Funding will blend private donations with a board-approved loan, providing what the park described as a flexible financing mix.
“We are creating a steady stream of economic activity that will support local businesses like nearby restaurants and cafes, generate jobs, and bring new life to the surrounding area year-round.” — Roberta English
Industry data show that each occupied RV site typically triggers additional spending on meals, fuel and recreation, giving neighboring operators mid-week traffic rarely generated by day visitors.
The project still hinges on regulatory approvals. After the May 8 special-use permit decision, the park must secure clearances from the Illinois departments of Health, Highway and Natural Resources, the park filing shows. Incorporating dark-sky lighting, pervious paving and other low-impact measures early can often shorten review cycles.

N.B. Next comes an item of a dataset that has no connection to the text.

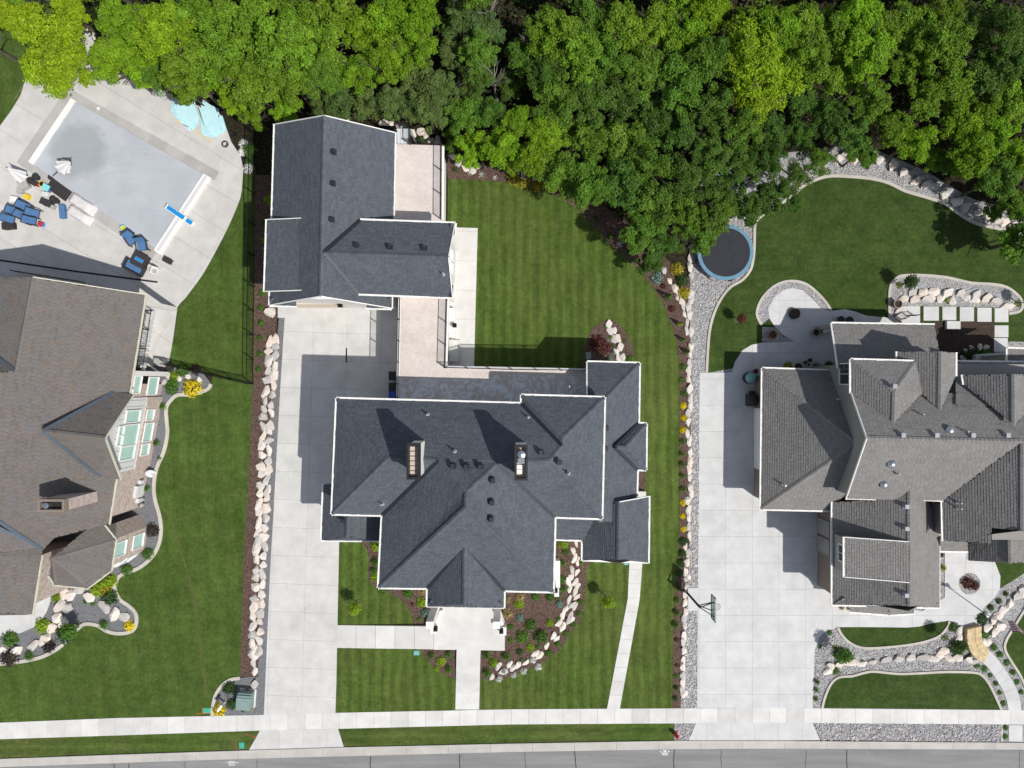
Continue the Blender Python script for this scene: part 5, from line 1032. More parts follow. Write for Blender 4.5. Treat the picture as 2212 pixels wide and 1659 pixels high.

Design documents highlight several wildlife-friendly strategies, including pervious concrete to curb storm-water runoff, smart-meter pedestals that charge guests only for electricity used, dark-sky LED fixtures, roof-runoff cisterns for irrigation and marked corridors that let larger mammals pass undisturbed.
“On top of that, we already have a fantastic park with 60 different species of animals, six other lakes for fishing or kayaking, trails to walk, disc golf, mountain biking, bird watching, and educational and fitness classes. We are already a destination.” — Roberta English
For operators elsewhere, Parkside’s blend of full-hookup pads, tech-enabled guest services and conservation-minded infrastructure offers a template for driving higher revenue without compromising the natural setting that draws campers in the first place.
If work stays on schedule, Parkside will welcome its first guests in March 2026, underscoring how strategic amenity upgrades paired with modern technology and sustainability practices can lengthen stays and extend revenue deep into the shoulder seasons.